Exercise prompt –
Write out exactly the lines from the line with "Write a Blender" through the line with "DA, DB, DZ = 5.48, 6.57, 2.93", including both, and nothing more.

── Dataset rows ──

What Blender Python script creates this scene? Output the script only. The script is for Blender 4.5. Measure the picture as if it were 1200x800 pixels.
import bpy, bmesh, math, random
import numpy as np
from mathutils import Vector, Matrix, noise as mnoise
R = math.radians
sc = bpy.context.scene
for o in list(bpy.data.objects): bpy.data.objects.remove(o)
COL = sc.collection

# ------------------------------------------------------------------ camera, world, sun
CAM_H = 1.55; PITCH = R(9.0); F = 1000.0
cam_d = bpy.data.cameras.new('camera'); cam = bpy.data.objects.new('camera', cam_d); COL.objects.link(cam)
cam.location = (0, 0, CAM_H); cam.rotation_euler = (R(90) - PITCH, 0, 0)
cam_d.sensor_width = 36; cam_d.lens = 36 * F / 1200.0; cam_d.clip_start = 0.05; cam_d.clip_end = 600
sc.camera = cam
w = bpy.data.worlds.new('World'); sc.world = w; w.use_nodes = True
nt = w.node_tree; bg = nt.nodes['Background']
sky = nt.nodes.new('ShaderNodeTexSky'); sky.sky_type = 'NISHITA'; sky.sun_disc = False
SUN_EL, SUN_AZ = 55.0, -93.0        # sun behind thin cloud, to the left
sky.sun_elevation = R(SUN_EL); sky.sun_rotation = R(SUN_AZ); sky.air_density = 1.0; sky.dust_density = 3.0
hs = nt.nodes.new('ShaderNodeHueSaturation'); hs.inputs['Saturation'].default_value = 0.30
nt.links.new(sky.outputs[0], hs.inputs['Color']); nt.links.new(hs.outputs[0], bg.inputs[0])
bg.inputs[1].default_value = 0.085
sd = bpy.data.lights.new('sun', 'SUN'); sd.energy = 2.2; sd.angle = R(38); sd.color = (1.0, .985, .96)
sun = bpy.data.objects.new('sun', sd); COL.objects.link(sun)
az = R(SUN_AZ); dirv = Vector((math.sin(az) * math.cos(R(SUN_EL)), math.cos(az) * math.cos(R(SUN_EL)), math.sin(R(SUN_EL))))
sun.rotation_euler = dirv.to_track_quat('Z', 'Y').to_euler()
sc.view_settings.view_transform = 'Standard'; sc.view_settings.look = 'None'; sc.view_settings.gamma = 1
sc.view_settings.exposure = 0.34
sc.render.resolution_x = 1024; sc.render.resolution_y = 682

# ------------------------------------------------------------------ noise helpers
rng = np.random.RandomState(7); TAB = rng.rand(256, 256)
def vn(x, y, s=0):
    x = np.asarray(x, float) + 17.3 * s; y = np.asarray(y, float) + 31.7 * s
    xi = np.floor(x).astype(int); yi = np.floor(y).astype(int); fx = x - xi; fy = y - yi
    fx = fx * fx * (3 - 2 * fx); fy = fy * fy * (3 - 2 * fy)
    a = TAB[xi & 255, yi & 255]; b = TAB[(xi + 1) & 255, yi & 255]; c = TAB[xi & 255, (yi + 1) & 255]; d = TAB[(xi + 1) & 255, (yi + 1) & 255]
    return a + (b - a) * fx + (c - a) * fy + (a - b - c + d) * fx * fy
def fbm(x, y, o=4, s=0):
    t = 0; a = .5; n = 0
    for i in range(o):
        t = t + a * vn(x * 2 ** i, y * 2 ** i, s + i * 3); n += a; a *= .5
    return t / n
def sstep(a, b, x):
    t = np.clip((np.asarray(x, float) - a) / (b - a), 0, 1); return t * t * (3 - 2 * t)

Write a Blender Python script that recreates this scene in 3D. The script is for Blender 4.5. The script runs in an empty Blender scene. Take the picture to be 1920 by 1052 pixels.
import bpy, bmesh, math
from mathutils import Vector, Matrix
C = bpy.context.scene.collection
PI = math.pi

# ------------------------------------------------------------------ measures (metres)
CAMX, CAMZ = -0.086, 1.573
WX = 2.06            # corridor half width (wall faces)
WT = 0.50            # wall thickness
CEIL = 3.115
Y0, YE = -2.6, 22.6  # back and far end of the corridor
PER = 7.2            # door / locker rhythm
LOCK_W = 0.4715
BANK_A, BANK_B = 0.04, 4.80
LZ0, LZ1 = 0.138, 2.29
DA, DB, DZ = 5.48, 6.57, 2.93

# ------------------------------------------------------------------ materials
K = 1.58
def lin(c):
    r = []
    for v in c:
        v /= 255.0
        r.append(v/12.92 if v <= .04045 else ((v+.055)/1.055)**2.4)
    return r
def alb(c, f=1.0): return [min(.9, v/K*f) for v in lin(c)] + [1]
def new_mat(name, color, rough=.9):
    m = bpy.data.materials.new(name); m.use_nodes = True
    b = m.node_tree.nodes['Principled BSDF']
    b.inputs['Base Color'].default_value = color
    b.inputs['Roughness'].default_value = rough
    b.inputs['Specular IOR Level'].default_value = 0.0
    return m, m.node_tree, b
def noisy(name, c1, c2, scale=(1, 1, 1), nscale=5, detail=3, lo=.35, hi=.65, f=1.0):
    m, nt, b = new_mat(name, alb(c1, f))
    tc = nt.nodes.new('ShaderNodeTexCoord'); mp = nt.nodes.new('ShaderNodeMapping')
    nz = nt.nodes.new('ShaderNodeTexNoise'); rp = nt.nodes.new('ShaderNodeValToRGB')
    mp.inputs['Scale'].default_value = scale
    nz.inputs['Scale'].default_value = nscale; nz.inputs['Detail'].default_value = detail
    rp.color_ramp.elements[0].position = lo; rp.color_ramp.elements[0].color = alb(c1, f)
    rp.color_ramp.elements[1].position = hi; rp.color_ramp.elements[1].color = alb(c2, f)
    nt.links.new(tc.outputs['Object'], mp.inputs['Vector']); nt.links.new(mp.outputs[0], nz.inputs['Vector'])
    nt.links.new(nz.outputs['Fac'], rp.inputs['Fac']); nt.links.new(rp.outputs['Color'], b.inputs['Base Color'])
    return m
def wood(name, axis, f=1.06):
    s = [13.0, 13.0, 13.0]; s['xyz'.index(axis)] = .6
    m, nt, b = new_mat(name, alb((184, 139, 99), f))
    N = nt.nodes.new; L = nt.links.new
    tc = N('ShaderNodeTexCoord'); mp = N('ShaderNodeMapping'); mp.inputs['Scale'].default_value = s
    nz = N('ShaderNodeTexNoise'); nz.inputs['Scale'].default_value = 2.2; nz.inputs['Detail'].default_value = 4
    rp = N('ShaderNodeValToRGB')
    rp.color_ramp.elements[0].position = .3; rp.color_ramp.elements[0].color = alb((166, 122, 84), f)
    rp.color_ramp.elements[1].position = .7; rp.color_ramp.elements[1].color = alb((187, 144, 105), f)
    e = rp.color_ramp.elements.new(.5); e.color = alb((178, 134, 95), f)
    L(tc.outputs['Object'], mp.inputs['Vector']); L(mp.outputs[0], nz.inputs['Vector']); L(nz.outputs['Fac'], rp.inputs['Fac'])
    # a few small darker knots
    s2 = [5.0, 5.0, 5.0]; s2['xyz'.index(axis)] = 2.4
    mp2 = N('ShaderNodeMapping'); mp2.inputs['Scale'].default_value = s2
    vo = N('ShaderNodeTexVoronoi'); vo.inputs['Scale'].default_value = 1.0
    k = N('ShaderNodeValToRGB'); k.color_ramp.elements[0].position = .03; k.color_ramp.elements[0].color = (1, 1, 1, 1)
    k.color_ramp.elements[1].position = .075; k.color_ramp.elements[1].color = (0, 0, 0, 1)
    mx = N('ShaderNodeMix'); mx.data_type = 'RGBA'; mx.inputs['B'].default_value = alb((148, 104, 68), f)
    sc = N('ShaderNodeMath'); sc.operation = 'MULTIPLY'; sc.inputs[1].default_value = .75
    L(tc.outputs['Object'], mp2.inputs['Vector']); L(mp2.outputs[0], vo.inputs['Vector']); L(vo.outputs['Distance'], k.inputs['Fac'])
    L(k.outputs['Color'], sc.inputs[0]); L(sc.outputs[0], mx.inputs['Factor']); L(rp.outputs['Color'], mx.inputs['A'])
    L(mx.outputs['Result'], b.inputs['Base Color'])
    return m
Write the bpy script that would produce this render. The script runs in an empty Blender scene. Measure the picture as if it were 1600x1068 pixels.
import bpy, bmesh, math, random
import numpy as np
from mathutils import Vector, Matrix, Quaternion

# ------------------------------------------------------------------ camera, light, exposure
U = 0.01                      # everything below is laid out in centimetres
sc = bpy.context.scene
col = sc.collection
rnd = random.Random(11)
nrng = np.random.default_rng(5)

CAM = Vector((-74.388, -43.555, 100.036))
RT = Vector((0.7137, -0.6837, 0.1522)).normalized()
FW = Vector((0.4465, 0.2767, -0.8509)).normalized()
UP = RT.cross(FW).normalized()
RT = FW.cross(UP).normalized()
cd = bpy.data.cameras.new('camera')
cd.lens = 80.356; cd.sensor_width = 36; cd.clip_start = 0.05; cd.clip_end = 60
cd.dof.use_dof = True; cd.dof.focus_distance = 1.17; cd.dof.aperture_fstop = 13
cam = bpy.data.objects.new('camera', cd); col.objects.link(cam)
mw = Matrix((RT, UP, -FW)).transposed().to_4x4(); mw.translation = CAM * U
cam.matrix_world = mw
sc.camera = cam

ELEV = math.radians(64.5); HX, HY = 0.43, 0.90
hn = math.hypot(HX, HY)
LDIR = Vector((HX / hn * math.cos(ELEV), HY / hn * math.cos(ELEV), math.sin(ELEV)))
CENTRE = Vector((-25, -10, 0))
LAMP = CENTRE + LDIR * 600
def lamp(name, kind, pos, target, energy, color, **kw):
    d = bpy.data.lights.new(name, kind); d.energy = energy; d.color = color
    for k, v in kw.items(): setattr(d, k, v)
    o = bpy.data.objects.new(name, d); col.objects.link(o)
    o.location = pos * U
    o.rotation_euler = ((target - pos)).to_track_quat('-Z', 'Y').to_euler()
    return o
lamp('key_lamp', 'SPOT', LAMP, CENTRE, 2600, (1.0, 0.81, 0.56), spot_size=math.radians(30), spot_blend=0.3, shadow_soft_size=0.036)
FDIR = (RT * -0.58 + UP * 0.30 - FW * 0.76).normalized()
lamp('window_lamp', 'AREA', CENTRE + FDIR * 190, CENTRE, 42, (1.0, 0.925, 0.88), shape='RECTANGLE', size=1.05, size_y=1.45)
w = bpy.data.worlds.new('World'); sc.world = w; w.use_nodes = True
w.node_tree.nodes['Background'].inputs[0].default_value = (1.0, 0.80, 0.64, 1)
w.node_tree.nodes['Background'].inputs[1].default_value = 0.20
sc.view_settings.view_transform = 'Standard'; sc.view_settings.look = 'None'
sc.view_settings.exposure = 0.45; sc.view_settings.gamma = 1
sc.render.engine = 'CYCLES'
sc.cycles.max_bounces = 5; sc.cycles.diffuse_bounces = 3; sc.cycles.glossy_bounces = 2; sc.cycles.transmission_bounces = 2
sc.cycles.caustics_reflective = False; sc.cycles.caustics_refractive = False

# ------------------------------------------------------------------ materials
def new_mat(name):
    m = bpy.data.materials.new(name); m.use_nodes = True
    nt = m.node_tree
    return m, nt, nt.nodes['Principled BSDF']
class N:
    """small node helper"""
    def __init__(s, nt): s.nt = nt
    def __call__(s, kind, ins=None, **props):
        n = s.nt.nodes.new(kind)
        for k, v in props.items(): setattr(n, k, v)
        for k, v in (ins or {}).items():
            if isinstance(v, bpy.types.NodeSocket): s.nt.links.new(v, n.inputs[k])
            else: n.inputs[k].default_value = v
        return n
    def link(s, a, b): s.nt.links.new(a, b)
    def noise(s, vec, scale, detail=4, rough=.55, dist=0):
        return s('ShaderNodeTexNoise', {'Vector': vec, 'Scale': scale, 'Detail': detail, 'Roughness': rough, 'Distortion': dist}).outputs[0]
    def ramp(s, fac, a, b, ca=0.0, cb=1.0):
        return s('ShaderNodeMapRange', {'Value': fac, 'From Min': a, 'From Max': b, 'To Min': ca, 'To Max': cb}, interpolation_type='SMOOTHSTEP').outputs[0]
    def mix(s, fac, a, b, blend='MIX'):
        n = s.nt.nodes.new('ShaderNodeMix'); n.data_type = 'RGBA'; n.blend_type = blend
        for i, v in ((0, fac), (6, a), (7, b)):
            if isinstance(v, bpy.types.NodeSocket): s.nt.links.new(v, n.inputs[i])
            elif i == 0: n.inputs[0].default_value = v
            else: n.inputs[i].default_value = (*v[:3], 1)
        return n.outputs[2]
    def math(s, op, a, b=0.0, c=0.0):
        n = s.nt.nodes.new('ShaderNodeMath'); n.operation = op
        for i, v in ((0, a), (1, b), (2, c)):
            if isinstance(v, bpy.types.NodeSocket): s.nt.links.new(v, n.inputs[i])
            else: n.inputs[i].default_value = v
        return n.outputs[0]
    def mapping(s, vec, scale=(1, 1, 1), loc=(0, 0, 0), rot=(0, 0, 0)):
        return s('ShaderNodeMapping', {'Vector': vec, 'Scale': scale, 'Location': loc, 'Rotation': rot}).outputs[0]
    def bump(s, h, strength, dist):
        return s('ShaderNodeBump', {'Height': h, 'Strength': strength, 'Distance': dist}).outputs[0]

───

Final result –
Write a Blender Python script that recreates this scene in 3D. The script is for Blender 4.5. The script runs in an empty Blender scene. Take the picture to be 1920 by 1052 pixels.
import bpy, bmesh, math
from mathutils import Vector, Matrix
C = bpy.context.scene.collection
PI = math.pi

# ------------------------------------------------------------------ measures (metres)
CAMX, CAMZ = -0.086, 1.573
WX = 2.06            # corridor half width (wall faces)
WT = 0.50            # wall thickness
CEIL = 3.115
Y0, YE = -2.6, 22.6  # back and far end of the corridor
PER = 7.2            # door / locker rhythm
LOCK_W = 0.4715
BANK_A, BANK_B = 0.04, 4.80
LZ0, LZ1 = 0.138, 2.29
DA, DB, DZ = 5.48, 6.57, 2.93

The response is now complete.